Quale era il rapporto di Mendelssohn con l’Italia?

Senza dubbio un rapporto d’amore. Mendelssohn, come tutte le persone colte della sua epoca era totalmente affascinato da quello che era stato definito da Goethe “il paese dove fioriscono i limoni” e compì viaggi in varie parti d’Italia, realizzando anche dei pregevoli acquarelli attualmente conservati nella sua casa-museo di Berlino. Visitò la costiera amalfitana, soggiornò a Firenze e a Roma e spesso in occasione di visite a famiglie aristocratiche aveva l’abitudine di lasciare un pezzo autografo come ringraziamento per l’ospitalità. La maggior parte di questi cadeaux sono inediti.

Questi inediti possono aiutare musicologi ed interpreti ad avere un nuovo punto di vista sull’opera di Mendelssohn? In altri termini, gli inediti ci fanno conoscere un nuovo Mendelssohn o ci aiutano a capire meglio quello che conosciamo già?

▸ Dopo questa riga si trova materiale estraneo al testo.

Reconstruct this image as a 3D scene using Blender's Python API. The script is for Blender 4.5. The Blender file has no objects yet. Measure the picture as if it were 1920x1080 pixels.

Indubbiamente gli inediti ci aiutano a comprendere meglio la formazione del nostro compositore e testimoniano la solidità della sua preparazione contrappuntistica e la varietà di esperienze musicali che confluiscono nella sua scrittura. Un elemento evidente in molti inediti è inoltre l’eclettismo stilistico che mano a mano scompare nelle opere successive. Questo può essere determinato da due ordini di motivi: da una parte infatti Mendelssohn individuava un linguaggio sempre più personale e dunque sentiva meno l’esigenza di sperimentare e accostare linguaggi e stili differenti; dall’altra il confronto sempre più serrato con il pubblico e il fatto di diventare via via più conosciuto e importante come compositore gli imponeva in qualche modo di soddisfare le aspettative, di scrivere ciò che ci si aspettava da lui e dunque lo indirizzava verso un minore sperimentalismo. Dunque un Mendelssohn più sbarazzino e sperimentatore: questa è l’inedita immagine che questi pezzi ci regalano.